Goal: Skip the pictures. Set down, word for word, the lines from the start of the material up to and including the line with "COL = sc.collection".

Provided records:

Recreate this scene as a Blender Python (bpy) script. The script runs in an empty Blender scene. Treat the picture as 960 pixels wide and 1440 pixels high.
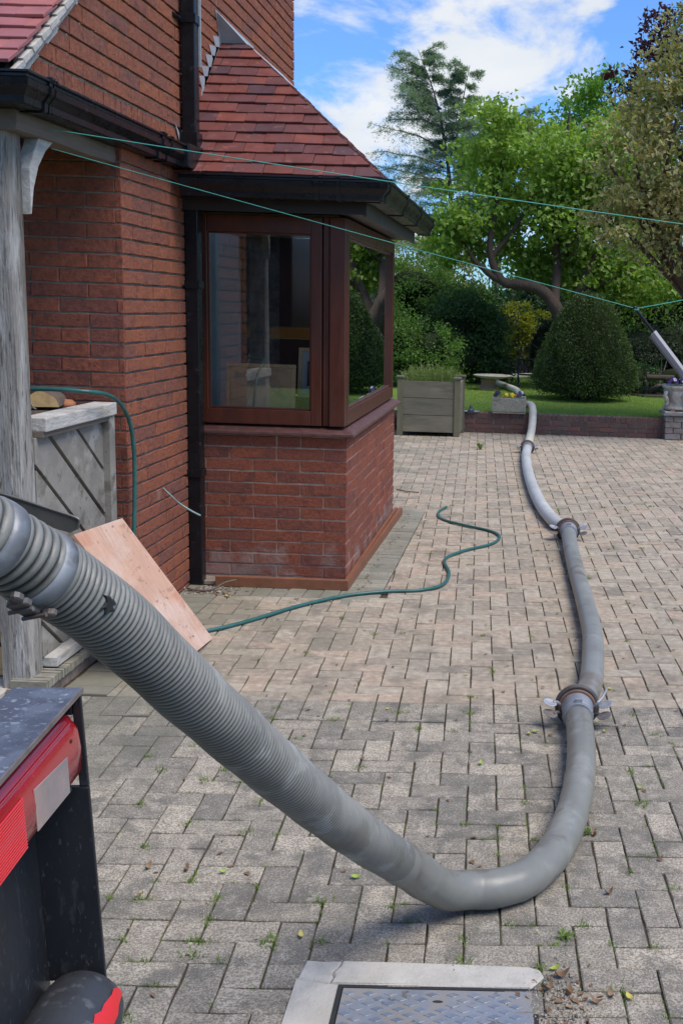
import bpy, bmesh, math, random
import numpy as np
from mathutils import Vector, Matrix
random.seed(7); RNG = np.random.default_rng(7)
PI = math.pi
sc = bpy.context.scene
COL = sc.collection

# ------------------------------------------------------------------ camera
def cam_setup():
    f, px, py, a, b, c = 1562.5776, 714.3489, 687.9755, 0.0161, 0.161, 0.0311
    ca, sa, cb, sb, cc, s_ = math.cos(a), math.sin(a), math.cos(b), math.sin(b), math.cos(c), math.sin(c)
    Rz = np.array([[ca, sa, 0], [-sa, ca, 0], [0, 0, 1]]); B = np.array([[1, 0, 0], [0, 0, -1], [0, 1, 0]])
    Rx = np.array([[1, 0, 0], [0, cb, -sb], [0, sb, cb]]); Rr = np.array([[cc, -s_, 0], [s_, cc, 0], [0, 0, 1]])
    R = Rr @ Rx @ B @ Rz
    cd = bpy.data.cameras.new('camera'); co = bpy.data.objects.new('camera', cd); COL.objects.link(co)
    cd.sensor_fit = 'VERTICAL'; cd.sensor_height = 36.0; cd.sensor_width = 24.0
    cd.lens = f / 1440 * 36.0
    cd.shift_x = -(px - 480) / 1440; cd.shift_y = (py - 720) / 1440
    cd.clip_start = 0.05; cd.clip_end = 3000
    m = Matrix(((R[0][0], -R[1][0], -R[2][0]), (R[0][1], -R[1][1], -R[2][1]), (R[0][2], -R[1][2], -R[2][2]))).to_4x4()
    m.translation = Vector((0, 0, 1.70)); co.matrix_world = m
    sc.camera = co
cam_setup()

# ------------------------------------------------------------------ light
SUN_EL, SUN_AZ = 60.0, 120.0          # azimuth measured from +Y (away from the camera) towards +X
def N(nt, t, **k):
    n = nt.nodes.new(t)
    for kk, v in k.items():
        if kk == 'ins':
            for i, x in v.items(): n.inputs[i].default_value = x
        else: setattr(n, kk, v)
    return n
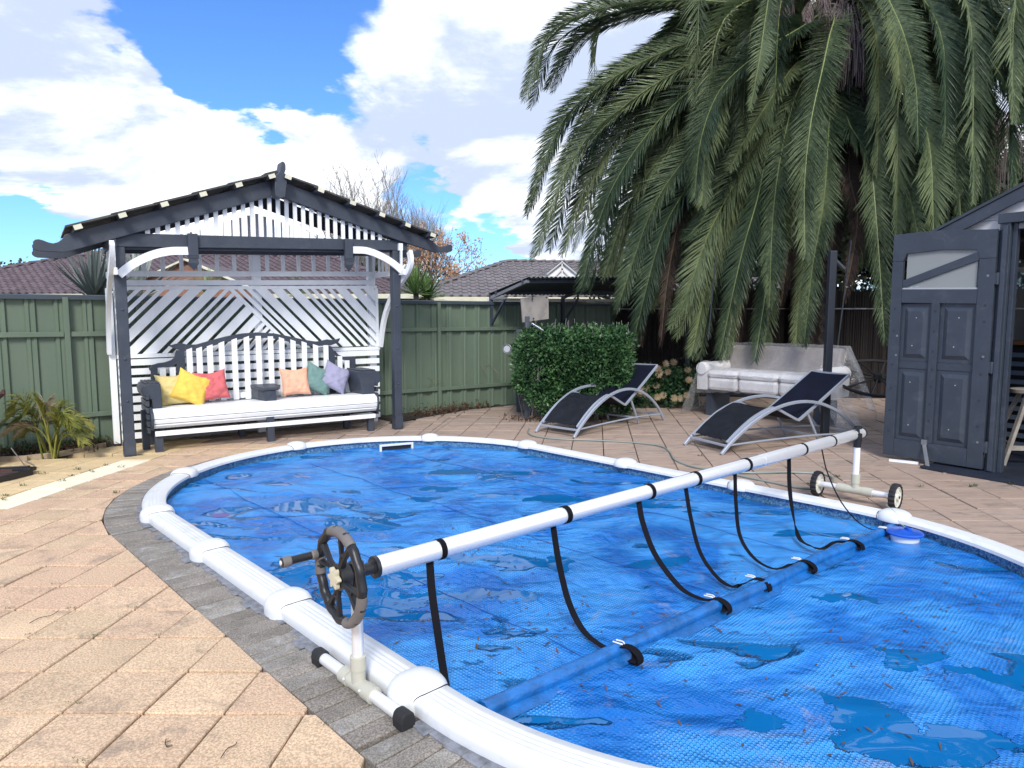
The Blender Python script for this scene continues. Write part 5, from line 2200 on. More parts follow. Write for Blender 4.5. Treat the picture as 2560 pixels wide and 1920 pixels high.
# ------------------------------------------------------------------ shed and its open door
gm_ = bpy.data.materials.new('dusty_glass')
gm_.use_nodes = True
qn = NT(gm_.node_tree)
bsd = gm_.node_tree.nodes['Principled BSDF']
bsd.inputs['Base Color'].default_value = (.34, .36, .36, 1)
bsd.inputs['Roughness'].default_value = .15
trn = qn.n('ShaderNodeBsdfTransparent')
mxn = qn.n('ShaderNodeMixShader', i_0=.62)
qn.l(trn.outputs[0], mxn.inputs[1])
qn.l(bsd.outputs[0], mxn.inputs[2])
qn.l(mxn.outputs[0], gm_.node_tree.nodes['Material Output'].inputs[0])
SW0 = V3((4.545, 6.50, 0))
SDr = V3((.55, -.835, 0)).normalized()        # along the front wall, toward the camera side
SN = V3((SDr.y, -SDr.x, 0)) * -1              # into the shed
if SN.x < 0:
    SN = -SN
shed = thing('garden_shed', 'slate and white timber shed with gable roof at the right edge', 'shed', SW0)


def SP(q, d, z):
    return SW0 + SDr * q + SN * d + UP * z


ROOF_S = .46


def roofz(q):
    return 2.335 + (q + .52) * ROOF_S if q < 1.2 else 2.335 + 1.72 * ROOF_S - (q - 1.2) * ROOF_S


# front wall: boards around the opening
for q0, q1, z0, z1 in ((-.50, -.10, 0.02, 2.33),):
    for k in range(13):
        za, zb = z0 + (z1 - z0) * k / 13, z0 + (z1 - z0) * (k + 1) / 13
        MB().prism([SP(q0, .045, za), SP(q1, .045, za), SP(q1, .045, zb - .004), SP(q0, .045, zb - .004)], SN * .03).build('weatherboard', SHEDW, shed)
for k in range(6):
    za, zb = 2.40 + .145 * k, 2.40 + .145 * (k + 1) - .004
    qa = max(-.50, (za - 2.335) / ROOF_S - .52 - .1)
    qb = 2.4 - qa
    poly = [(qa, za), (qb, za), (qb, zb), (qa, zb)]
    # cut under the sloping fascia
    poly = clip(poly, (ROOF_S, -1), -(2.335 + .52 * ROOF_S))
    poly = clip(poly, (-ROOF_S, -1), -(2.335 + 1.72 * ROOF_S + 1.2 * ROOF_S))
    for a, b in ((-2, .20), (.203, .9), (.903, 5)):
        p2 = clip(clip(poly, (1, 0), a), (-1, 0), -b) if len(poly) > 2 else []
        if len(p2) >= 3 and area2(p2) > .0005:
            MB().prism([SP(a_, .040, z) for a_, z in p2], SN * .03).build('weatherboard', SHEDW, shed)
poly = [(-.50, 2.30), (.0, 2.30), (.0, 2.396), (-.50, 2.396)]
poly = clip(poly, (ROOF_S, -1), -(2.335 + .52 * ROOF_S))
MB().prism([SP(a_, .040, z) for a_, z in poly], SN * .03).build('weatherboard', SHEDW, shed)
# fascia boards and roof
for (qa, qb) in ((-.66, 1.2), (1.2, 3.06)):
    za, zb = roofz(qa), roofz(qb)
    MB().prism([SP(qa, -.035, za - .10), SP(qb, -.035, zb - .10), SP(qb, -.035, zb + .02), SP(qa, -.035, za + .02)], SN * .03).build('fascia', SHEDD, shed, bevel=.003)
    MB().prism([SP(qa, -.004, za - .075), SP(qb, -.004, zb - .075), SP(qb, -.004, zb - .06), SP(qa, -.004, za - .06)], SN * .042).build('soffit', SHEDD, shed)
    MB().prism([SP(qa, -.05, za + .022), SP(qb, -.05, zb + .022), SP(qb, -.05, zb + .05), SP(qa, -.05, za + .05)], SN * 3.0).build('roof', GALV, shed)
# opening frame
OZ = 2.36
MB().prism([SP(-.005, -.02, 0), SP(.085, -.02, 0), SP(.085, -.02, OZ), SP(-.005, -.02, OZ)], SN * .10).build('door_frame', SHEDD, shed, bevel=.006)
MB().prism([SP(.087, .02, 0), SP(.125, .02, 0), SP(.125, .02, OZ), SP(.087, .02, OZ)], SN * .07).build('door_stop', SHEDD, shed, bevel=.004)
MB().prism([SP(-.02, -.035, OZ - .005), SP(2.0, -.035, OZ - .005), SP(2.0, -.035, OZ + .085), SP(-.02, -.035, OZ + .085)], SN * .11).build('lintel', SHEDD, shed, bevel=.005)
MB().prism([SP(.127, .03, OZ - .06), SP(1.9, .03, OZ - .06), SP(1.9, .03, OZ - .008), SP(.127, .03, OZ - .008)], SN * .05).build('track', GALVP, shed)
MB().prism([SP(1.9, -.02, 0), SP(2.0, -.02, 0), SP(2.0, -.02, OZ), SP(1.9, -.02, OZ)], SN * .10).build('door_frame', SHEDD, shed)
MB().prism([SP(2.0, .04, 0), SP(2.8, .04, 0), SP(2.8, .04, 2.4), SP(2.0, .04, 2.4)], SN * .03).build('front_wall', SHEDW, shed)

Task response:
Recreate this scene as a Blender Python (bpy) script. The script runs in an empty Blender scene. Treat the picture as 960 pixels wide and 1440 pixels high.
import bpy, bmesh, math, random
import numpy as np
from mathutils import Vector, Matrix
random.seed(7); RNG = np.random.default_rng(7)
PI = math.pi
sc = bpy.context.scene
COL = sc.collection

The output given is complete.